Question

(I) A 75.0-kg firefighter climbs a flight of stairs 28.0 m high. How much work does he do?

Short answer

The obtained value of work done is \(2.06 \times {10^4}\;{\rm{J}}\).

Step-by-step solution

Express the relation of work done

In this problem, the amount of force needed to lift the firefighter is equivalent to its weight.

The net work done will be equal to the change in gravitational potential energy.

The relation of work done (W) is given by:

\(\begin{aligned}W &= mg(h - 0)\\W &= mgh\end{aligned}\)

Here, g is the gravitational acceleration, and h is the height of the stairs.

Step 2:

Given data:

The mass of the firefighter is\(m = 75\;{\rm{kg}}\).

The height of the stairs is \(h = 28\;{\rm{m}}\).

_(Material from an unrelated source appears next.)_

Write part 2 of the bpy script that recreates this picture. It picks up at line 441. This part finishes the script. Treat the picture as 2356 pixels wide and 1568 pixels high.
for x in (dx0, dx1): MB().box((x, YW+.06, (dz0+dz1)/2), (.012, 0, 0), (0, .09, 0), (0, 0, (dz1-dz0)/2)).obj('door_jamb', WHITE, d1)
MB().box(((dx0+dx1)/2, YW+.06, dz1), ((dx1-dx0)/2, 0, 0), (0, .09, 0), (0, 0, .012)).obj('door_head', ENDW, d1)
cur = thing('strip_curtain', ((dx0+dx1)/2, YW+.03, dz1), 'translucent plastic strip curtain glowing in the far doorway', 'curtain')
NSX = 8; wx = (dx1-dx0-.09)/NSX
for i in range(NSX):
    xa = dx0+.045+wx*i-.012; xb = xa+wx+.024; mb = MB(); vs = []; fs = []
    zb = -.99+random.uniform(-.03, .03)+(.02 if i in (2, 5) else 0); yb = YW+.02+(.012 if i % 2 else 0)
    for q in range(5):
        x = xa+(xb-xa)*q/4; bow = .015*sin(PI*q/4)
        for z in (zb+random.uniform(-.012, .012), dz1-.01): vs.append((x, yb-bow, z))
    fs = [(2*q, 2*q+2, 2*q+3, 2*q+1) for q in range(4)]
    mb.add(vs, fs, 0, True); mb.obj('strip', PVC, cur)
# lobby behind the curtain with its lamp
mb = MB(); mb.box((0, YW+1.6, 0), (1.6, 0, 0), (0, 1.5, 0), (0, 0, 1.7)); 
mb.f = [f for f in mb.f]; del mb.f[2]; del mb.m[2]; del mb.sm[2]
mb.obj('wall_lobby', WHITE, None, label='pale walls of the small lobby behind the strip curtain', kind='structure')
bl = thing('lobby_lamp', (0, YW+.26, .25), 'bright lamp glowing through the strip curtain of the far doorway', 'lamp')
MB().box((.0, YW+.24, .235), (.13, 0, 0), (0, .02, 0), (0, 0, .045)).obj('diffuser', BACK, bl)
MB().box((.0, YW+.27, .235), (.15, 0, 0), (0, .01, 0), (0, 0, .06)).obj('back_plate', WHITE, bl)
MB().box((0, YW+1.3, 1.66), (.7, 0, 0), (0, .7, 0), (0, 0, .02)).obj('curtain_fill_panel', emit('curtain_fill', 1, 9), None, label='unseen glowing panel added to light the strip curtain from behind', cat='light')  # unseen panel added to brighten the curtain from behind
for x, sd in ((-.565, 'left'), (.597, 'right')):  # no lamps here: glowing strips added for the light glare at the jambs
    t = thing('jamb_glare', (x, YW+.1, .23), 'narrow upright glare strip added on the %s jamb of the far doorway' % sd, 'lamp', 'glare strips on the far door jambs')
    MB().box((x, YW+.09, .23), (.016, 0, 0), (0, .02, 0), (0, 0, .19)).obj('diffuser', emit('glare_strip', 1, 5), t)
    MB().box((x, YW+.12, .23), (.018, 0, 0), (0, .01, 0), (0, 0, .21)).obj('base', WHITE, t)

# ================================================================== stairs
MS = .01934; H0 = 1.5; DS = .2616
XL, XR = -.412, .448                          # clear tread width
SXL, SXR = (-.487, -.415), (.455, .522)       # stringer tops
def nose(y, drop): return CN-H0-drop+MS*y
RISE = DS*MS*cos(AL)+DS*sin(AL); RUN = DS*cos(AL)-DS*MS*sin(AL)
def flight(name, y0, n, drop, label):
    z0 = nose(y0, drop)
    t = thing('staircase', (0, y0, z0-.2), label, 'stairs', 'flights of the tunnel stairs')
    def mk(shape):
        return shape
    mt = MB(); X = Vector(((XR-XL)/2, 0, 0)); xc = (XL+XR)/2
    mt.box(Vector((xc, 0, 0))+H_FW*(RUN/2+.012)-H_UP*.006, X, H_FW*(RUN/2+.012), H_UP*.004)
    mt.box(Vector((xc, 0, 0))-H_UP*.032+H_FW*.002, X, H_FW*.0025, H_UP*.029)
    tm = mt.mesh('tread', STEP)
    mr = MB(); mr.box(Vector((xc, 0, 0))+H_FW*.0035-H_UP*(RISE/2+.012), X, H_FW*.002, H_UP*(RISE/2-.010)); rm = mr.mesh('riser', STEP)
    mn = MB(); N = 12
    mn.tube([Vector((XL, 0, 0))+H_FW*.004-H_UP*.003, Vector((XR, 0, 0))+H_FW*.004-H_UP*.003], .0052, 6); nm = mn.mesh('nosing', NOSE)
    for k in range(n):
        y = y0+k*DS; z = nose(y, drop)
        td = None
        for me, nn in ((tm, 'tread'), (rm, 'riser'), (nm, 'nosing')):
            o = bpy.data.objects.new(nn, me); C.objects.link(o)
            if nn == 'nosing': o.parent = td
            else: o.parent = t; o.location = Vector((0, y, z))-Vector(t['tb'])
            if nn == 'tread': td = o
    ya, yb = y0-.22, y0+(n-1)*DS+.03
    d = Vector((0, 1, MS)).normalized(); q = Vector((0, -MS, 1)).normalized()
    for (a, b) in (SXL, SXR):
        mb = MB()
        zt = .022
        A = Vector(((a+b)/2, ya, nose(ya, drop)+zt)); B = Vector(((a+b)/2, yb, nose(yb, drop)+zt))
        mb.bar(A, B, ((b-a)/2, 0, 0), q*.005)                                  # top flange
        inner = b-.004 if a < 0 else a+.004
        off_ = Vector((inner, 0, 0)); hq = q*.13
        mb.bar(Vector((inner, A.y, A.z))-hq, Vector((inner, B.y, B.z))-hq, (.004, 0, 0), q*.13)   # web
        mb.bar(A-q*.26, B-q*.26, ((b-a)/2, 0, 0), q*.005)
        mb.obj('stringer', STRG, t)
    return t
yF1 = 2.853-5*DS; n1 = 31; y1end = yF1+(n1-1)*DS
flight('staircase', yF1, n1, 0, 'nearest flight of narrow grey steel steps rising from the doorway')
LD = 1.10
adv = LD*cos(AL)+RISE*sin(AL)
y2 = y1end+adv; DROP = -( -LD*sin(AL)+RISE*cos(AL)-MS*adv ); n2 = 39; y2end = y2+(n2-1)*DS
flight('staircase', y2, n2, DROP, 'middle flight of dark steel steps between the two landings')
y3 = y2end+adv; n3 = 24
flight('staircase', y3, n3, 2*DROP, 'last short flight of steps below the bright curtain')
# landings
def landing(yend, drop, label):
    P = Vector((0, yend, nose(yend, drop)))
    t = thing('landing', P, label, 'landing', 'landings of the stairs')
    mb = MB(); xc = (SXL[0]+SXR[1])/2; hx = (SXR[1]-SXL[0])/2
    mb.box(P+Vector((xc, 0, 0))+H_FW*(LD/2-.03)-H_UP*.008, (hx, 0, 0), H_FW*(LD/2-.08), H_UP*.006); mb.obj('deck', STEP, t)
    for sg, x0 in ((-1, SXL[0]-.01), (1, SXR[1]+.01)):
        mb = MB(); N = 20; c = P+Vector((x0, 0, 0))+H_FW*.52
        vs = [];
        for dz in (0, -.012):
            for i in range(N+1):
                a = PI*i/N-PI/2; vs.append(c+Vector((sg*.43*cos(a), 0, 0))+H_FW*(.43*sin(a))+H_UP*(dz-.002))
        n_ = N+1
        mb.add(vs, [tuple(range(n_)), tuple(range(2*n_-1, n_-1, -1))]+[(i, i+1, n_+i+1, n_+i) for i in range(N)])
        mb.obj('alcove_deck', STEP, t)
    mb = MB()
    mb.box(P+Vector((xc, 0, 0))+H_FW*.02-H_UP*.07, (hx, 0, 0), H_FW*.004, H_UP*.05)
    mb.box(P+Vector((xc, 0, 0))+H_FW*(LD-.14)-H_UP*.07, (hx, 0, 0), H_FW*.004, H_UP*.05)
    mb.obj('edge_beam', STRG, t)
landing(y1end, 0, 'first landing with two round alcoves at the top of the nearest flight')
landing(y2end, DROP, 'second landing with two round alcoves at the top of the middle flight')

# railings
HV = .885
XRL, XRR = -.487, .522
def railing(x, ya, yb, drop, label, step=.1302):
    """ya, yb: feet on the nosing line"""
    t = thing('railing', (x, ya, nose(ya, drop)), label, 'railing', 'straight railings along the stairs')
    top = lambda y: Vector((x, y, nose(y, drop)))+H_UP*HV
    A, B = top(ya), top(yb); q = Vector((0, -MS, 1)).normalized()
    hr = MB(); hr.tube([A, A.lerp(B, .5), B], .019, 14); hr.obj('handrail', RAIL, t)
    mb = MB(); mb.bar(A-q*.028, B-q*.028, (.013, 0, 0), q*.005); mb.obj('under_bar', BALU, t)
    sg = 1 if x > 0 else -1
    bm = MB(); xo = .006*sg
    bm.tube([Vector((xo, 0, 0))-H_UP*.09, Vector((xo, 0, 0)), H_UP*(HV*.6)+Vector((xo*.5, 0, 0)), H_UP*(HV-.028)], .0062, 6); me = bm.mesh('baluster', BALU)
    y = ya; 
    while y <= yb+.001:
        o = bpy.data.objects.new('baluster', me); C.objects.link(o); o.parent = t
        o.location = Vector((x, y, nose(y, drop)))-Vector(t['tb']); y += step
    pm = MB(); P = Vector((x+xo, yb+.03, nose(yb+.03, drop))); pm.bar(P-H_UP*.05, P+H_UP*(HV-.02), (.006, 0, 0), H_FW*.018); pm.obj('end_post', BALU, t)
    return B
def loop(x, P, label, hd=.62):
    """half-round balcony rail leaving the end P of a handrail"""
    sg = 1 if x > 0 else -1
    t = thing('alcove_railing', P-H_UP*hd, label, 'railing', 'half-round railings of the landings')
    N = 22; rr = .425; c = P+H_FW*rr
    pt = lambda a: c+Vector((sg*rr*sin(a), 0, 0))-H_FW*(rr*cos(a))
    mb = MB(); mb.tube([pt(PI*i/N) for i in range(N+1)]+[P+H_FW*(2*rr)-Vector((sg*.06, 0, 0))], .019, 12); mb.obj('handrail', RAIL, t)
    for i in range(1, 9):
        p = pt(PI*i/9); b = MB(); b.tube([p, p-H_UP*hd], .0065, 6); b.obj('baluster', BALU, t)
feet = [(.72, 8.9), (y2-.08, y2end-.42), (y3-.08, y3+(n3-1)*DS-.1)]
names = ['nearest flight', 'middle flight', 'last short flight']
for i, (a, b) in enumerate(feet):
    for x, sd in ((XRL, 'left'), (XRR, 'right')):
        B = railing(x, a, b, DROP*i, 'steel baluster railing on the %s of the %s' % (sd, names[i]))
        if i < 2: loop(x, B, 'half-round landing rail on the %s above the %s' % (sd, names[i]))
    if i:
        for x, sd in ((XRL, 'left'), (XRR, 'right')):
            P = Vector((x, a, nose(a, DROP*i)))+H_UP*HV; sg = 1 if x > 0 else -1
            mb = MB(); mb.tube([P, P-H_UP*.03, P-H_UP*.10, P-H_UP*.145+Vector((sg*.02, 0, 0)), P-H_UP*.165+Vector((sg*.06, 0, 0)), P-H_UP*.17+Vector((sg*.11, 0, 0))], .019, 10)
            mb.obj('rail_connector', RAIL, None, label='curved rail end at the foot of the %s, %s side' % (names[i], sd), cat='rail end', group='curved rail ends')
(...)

Calculate the work done by the firefighter in climbing a flight of stairs

On plugging the values in the above relation, you get:

\(\begin{aligned}W &= \left( {75\;{\rm{kg}}} \right)\left( {9.81\;{\rm{m/}}{{\rm{s}}^2}} \right)\left( {28\;{\rm{m}}} \right)\\W &= 2.06 \times {10^4}\;{\rm{J}}\end{aligned}\)

Thus, \(W = 2.06 \times {10^4}\;{\rm{J}}\) is the correct answer.